Predominantly known for his sculptural practice, Mark Whalen’s distinctive approach engages time-worn sculptural formats reimagined through a contemporary and personal lens. Exploring tension, emotion, and complexities found in ordinary life, Whalen is often drawn to historic forms with ceremonial or commemorative foundations, such as busts and totems.
The figures within Whalen’s work are universal, exaggerated, and formally contorted to the point of appearing genderless and ethnically in limbo. Typically rendered in bright colours and made from glass, bronze, onyx stone, or aluminium, these materials share the conceptual parameters of the work, adding weight, contrast and contradictions.

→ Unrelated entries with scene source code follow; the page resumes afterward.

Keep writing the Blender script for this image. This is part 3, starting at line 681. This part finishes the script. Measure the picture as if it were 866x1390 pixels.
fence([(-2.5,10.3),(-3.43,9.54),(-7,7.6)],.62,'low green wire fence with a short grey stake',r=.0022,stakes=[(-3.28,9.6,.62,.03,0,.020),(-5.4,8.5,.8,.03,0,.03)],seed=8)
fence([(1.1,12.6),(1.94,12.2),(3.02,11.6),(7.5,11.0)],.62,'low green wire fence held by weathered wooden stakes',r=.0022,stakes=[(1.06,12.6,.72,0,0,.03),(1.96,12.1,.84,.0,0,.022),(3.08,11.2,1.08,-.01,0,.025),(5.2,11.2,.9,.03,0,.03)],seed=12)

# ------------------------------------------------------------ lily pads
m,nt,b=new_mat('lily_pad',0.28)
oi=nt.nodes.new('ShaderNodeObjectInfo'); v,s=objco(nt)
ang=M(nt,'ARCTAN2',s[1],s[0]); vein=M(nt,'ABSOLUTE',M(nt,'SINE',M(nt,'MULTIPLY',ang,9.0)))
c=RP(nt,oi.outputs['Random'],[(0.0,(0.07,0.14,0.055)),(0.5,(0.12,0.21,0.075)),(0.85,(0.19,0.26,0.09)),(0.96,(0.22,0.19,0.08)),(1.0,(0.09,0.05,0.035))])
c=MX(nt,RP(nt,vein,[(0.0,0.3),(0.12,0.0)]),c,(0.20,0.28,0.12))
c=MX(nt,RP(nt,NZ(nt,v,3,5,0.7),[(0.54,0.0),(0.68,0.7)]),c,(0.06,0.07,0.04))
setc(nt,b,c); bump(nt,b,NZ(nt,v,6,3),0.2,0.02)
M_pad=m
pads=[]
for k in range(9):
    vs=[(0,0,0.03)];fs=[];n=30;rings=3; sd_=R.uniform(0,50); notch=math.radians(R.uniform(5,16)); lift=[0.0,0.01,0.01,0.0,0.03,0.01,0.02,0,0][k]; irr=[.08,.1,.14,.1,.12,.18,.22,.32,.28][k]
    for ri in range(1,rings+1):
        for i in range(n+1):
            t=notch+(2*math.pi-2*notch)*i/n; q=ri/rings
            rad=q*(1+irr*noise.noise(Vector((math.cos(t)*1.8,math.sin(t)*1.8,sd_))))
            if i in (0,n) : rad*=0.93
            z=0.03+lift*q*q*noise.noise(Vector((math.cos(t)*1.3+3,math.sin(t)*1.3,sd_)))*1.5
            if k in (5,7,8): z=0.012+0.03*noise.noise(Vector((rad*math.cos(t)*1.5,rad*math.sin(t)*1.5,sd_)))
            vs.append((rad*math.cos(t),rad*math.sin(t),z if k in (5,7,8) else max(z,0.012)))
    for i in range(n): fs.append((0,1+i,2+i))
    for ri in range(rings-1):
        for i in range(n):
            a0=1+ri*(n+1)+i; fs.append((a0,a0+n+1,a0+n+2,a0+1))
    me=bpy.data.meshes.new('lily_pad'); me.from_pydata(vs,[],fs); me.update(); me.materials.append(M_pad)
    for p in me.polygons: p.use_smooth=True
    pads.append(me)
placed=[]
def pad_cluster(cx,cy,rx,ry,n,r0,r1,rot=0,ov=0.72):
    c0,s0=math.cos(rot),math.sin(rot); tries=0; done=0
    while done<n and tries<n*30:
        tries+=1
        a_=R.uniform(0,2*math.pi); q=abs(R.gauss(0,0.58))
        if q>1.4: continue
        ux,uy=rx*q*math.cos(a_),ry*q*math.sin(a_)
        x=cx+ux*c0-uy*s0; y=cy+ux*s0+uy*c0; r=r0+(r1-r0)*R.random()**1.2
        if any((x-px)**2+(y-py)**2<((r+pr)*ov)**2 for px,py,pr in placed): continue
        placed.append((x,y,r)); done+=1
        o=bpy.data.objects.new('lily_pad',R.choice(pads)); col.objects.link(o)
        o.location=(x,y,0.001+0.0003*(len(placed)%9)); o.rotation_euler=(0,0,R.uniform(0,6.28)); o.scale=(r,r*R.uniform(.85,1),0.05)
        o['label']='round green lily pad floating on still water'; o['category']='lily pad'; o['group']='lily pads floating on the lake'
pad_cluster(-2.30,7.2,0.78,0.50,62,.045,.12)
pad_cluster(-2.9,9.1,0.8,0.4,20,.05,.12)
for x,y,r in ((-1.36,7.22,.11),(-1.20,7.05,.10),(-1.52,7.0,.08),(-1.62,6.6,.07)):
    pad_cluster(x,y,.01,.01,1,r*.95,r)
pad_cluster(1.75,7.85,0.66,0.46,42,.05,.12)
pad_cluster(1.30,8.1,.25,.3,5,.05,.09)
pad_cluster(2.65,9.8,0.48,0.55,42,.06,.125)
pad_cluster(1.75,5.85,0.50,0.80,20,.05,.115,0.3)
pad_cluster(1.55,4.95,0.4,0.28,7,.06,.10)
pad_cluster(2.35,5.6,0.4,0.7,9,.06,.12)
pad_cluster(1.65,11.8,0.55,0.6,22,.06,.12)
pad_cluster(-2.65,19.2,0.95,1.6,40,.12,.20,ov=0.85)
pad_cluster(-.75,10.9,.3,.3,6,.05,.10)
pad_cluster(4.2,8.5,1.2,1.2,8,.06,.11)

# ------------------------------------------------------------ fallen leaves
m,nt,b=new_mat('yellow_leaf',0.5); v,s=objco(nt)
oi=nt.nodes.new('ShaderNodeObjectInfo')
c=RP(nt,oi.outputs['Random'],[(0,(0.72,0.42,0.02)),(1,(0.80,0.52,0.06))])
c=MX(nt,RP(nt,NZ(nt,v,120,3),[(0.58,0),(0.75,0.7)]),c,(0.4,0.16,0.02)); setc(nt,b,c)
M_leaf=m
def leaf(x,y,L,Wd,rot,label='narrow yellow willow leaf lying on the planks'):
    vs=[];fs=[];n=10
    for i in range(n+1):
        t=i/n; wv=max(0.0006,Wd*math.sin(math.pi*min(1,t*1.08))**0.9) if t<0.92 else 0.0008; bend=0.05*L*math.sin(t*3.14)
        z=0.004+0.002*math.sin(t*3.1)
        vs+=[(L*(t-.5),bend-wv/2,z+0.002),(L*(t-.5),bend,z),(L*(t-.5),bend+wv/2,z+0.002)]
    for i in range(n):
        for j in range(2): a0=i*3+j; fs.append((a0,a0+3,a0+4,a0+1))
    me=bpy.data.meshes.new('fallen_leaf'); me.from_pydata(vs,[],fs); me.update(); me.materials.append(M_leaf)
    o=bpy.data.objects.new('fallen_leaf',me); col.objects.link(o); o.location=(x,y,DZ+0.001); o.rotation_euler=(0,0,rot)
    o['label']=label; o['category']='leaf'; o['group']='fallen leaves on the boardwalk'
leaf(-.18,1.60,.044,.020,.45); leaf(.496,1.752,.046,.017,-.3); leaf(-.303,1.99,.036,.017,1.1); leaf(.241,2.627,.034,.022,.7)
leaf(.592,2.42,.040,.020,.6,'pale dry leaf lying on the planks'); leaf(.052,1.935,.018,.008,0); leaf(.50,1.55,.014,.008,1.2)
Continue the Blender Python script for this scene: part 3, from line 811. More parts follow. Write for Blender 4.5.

These fictional protagonists act as a vehicle to explore relatable everyday situations and in doing so represent the vastness of human emotion. More often than not, Whalen’s firgure are coupled with everyday forms—light globes, food, telephones, pillows, cups—that are stacked like totems or built up around the figure, while flexible hands cup these forms closely. Crafting a narrative of curiosity, inviting an open-ended conversation with the viewer.
Whalen lives and works in Los Angeles; his works have been exhibited in Australia, Asia and North America with recent exhibitions at Harper’s Gallery, New York City, US (2025) Galerie Saenger, Mexico City, MX (2023) and Centro de Arte Contemporáneo, Málaga, ES (2021). Whalen’s is in the collections of the National Gallery of Australia, Canberra and National Gallery of Victoria, Melbourne.